> **Aim**
Repeat only the lines running from the beginning of the material through the line that contains "inst('bolt', bolt, along(q, (0, -1, 0)), fl_)".

> **Data extract**
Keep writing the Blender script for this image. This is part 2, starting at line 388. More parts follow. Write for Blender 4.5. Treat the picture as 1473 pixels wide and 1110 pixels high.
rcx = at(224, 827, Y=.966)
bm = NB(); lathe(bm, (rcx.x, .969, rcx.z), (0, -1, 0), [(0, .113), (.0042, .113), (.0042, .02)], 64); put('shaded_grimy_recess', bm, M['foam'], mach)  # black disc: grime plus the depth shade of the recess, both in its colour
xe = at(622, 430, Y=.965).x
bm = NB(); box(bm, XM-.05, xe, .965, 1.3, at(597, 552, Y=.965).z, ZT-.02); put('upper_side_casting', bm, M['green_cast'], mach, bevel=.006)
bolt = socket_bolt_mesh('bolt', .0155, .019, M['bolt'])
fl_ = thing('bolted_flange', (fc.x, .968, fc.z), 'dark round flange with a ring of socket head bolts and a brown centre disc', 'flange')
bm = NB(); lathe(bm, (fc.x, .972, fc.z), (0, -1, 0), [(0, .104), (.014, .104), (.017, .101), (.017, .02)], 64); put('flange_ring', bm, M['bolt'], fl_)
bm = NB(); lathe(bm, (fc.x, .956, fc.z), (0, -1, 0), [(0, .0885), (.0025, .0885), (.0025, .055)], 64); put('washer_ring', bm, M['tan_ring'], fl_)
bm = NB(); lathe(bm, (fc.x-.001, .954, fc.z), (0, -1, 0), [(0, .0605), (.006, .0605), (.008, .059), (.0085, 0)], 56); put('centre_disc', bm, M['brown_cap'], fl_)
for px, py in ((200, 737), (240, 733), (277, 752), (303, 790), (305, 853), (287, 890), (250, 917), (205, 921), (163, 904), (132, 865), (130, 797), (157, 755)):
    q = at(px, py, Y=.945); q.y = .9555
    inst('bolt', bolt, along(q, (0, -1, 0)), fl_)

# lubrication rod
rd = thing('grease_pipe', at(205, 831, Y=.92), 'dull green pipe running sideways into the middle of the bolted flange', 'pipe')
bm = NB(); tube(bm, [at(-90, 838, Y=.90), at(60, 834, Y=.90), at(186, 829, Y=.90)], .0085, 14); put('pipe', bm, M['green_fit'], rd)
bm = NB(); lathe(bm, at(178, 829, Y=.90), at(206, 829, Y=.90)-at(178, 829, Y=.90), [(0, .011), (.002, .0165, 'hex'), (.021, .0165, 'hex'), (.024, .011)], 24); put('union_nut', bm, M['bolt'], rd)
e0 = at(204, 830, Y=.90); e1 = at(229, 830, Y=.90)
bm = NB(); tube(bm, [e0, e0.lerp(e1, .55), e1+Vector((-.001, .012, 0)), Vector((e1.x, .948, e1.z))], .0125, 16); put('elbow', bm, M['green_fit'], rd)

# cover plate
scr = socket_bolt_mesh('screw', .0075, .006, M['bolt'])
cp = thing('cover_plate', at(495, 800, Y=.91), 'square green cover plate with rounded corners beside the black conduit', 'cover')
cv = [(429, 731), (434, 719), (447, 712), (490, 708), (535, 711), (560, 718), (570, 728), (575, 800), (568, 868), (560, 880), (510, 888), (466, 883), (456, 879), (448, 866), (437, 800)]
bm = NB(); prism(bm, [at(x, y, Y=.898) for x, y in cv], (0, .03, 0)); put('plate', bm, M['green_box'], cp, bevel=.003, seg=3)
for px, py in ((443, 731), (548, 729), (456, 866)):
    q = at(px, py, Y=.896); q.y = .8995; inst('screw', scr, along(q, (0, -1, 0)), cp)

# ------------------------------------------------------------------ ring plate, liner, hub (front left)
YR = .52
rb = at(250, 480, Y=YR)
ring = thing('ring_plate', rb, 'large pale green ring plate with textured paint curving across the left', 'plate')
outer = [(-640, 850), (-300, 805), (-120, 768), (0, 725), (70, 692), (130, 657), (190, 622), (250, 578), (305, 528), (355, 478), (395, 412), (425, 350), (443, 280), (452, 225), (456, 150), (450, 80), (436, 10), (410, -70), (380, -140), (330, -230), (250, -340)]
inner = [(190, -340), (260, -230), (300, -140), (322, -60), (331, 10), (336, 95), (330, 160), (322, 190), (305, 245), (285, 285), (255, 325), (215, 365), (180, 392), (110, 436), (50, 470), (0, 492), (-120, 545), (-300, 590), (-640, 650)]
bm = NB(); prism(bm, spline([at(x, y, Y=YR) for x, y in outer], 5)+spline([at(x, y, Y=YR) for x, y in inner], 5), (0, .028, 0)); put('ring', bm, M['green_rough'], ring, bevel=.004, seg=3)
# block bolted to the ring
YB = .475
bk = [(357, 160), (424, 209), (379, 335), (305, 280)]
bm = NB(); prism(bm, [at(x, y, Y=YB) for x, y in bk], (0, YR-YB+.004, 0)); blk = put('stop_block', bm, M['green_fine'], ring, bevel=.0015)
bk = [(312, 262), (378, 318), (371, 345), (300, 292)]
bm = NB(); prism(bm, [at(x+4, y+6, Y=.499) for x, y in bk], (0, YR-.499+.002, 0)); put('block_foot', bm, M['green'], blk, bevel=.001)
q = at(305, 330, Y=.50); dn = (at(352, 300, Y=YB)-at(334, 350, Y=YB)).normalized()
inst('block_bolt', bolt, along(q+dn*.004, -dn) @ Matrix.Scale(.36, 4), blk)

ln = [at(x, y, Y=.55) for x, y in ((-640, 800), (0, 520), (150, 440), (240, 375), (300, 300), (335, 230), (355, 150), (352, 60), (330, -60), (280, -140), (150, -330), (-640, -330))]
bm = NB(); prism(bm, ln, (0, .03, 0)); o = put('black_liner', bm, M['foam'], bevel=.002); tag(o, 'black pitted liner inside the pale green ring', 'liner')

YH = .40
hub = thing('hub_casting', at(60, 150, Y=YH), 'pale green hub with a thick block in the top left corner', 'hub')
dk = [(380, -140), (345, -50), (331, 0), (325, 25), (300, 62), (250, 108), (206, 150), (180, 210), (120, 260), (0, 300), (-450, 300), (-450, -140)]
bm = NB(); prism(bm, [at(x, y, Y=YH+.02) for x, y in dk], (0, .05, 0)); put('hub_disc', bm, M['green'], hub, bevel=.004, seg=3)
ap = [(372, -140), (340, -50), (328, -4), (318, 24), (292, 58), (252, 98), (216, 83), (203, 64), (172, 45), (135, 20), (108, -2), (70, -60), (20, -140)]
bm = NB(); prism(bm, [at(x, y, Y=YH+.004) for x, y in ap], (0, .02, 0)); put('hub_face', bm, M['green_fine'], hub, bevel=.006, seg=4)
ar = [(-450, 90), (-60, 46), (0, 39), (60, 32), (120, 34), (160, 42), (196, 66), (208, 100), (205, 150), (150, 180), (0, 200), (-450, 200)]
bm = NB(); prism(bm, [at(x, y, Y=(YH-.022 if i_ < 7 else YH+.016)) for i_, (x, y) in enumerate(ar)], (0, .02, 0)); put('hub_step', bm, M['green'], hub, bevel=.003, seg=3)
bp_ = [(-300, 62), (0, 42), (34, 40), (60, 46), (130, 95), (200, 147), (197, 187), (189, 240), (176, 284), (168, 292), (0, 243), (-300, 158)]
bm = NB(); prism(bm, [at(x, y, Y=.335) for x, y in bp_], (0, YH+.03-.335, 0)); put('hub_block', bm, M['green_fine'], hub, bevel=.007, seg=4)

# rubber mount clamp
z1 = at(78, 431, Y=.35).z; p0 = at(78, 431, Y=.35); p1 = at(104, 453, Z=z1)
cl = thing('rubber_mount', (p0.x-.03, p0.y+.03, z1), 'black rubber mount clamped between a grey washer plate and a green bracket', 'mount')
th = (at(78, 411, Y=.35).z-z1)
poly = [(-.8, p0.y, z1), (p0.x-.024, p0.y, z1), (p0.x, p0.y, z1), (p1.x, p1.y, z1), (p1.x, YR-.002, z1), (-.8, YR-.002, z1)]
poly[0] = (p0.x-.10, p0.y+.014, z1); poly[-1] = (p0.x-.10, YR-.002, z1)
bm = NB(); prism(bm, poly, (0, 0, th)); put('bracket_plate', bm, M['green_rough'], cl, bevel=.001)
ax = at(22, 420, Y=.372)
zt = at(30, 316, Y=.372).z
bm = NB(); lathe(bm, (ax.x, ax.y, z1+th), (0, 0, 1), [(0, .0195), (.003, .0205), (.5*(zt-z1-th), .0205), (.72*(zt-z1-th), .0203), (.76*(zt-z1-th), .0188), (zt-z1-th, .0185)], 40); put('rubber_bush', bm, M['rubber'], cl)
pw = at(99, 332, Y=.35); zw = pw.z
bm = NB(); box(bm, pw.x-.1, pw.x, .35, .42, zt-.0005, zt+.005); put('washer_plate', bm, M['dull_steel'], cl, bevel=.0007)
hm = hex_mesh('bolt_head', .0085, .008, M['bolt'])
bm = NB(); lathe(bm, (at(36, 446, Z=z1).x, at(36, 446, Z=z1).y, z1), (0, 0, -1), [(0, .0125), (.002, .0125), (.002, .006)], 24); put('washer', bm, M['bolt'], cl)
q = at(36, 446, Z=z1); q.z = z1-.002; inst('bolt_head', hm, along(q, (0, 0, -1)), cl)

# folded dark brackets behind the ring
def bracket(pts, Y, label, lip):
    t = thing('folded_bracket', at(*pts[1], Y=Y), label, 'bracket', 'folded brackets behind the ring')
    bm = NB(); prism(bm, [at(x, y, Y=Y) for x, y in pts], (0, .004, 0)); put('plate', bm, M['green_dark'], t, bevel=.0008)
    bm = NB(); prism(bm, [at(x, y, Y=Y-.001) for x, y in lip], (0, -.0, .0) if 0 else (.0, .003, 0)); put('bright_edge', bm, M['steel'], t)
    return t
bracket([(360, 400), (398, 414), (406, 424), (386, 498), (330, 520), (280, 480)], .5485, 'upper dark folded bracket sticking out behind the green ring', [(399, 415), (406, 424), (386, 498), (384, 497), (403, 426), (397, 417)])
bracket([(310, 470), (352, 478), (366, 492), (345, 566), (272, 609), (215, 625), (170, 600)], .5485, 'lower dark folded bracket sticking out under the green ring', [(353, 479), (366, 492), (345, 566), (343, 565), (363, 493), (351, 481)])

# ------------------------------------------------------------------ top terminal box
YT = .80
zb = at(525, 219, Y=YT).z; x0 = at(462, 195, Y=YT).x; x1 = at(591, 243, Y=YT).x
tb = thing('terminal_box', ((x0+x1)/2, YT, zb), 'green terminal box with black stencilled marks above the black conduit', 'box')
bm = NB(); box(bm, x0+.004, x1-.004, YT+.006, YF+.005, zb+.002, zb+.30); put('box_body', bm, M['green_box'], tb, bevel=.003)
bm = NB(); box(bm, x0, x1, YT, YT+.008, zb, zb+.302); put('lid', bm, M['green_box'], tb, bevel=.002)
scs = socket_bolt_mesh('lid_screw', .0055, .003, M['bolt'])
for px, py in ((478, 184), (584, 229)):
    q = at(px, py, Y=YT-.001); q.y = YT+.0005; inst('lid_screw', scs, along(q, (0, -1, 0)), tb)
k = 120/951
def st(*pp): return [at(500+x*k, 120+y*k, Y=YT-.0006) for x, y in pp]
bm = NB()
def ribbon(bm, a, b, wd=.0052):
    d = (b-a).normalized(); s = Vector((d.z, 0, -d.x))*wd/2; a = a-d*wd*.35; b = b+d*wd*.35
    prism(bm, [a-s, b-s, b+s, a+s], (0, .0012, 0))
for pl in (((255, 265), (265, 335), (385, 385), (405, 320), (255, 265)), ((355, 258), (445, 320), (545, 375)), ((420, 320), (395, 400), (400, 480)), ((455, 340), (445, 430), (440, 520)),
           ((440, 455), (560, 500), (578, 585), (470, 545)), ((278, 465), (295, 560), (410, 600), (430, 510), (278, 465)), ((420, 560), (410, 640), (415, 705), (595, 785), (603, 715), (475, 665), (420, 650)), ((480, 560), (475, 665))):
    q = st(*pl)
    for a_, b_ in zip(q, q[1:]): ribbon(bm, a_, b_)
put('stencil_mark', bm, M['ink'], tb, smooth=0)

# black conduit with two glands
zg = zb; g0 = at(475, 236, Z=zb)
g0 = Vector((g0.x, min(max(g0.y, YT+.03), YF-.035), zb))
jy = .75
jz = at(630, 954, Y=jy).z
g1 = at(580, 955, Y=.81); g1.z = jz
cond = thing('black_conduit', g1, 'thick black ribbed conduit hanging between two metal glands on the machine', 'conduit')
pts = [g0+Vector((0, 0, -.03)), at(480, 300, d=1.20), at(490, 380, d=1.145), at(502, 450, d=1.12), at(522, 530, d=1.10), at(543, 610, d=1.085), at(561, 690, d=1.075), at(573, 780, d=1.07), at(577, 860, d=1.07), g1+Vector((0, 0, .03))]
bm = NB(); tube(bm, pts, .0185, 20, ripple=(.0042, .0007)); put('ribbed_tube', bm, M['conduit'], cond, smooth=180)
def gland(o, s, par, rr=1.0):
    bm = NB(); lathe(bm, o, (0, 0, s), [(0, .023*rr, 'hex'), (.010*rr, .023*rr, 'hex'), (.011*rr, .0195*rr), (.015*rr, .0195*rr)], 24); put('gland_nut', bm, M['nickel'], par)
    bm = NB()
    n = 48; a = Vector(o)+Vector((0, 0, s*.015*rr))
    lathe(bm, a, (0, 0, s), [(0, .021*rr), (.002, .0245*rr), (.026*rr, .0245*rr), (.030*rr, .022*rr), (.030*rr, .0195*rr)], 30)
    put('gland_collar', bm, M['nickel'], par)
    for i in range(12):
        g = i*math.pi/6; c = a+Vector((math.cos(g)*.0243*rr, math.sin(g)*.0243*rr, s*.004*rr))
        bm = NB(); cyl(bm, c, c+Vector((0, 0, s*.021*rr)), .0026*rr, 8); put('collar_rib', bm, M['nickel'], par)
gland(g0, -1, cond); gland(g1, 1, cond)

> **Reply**
Keep writing the Blender script for this image. This is part 2, starting at line 388. More parts follow. Write for Blender 4.5. Treat the picture as 1473 pixels wide and 1110 pixels high.
rcx = at(224, 827, Y=.966)
bm = NB(); lathe(bm, (rcx.x, .969, rcx.z), (0, -1, 0), [(0, .113), (.0042, .113), (.0042, .02)], 64); put('shaded_grimy_recess', bm, M['foam'], mach)  # black disc: grime plus the depth shade of the recess, both in its colour
xe = at(622, 430, Y=.965).x
bm = NB(); box(bm, XM-.05, xe, .965, 1.3, at(597, 552, Y=.965).z, ZT-.02); put('upper_side_casting', bm, M['green_cast'], mach, bevel=.006)
bolt = socket_bolt_mesh('bolt', .0155, .019, M['bolt'])
fl_ = thing('bolted_flange', (fc.x, .968, fc.z), 'dark round flange with a ring of socket head bolts and a brown centre disc', 'flange')
bm = NB(); lathe(bm, (fc.x, .972, fc.z), (0, -1, 0), [(0, .104), (.014, .104), (.017, .101), (.017, .02)], 64); put('flange_ring', bm, M['bolt'], fl_)
bm = NB(); lathe(bm, (fc.x, .956, fc.z), (0, -1, 0), [(0, .0885), (.0025, .0885), (.0025, .055)], 64); put('washer_ring', bm, M['tan_ring'], fl_)
bm = NB(); lathe(bm, (fc.x-.001, .954, fc.z), (0, -1, 0), [(0, .0605), (.006, .0605), (.008, .059), (.0085, 0)], 56); put('centre_disc', bm, M['brown_cap'], fl_)
for px, py in ((200, 737), (240, 733), (277, 752), (303, 790), (305, 853), (287, 890), (250, 917), (205, 921), (163, 904), (132, 865), (130, 797), (157, 755)):
    q = at(px, py, Y=.945); q.y = .9555
    inst('bolt', bolt, along(q, (0, -1, 0)), fl_)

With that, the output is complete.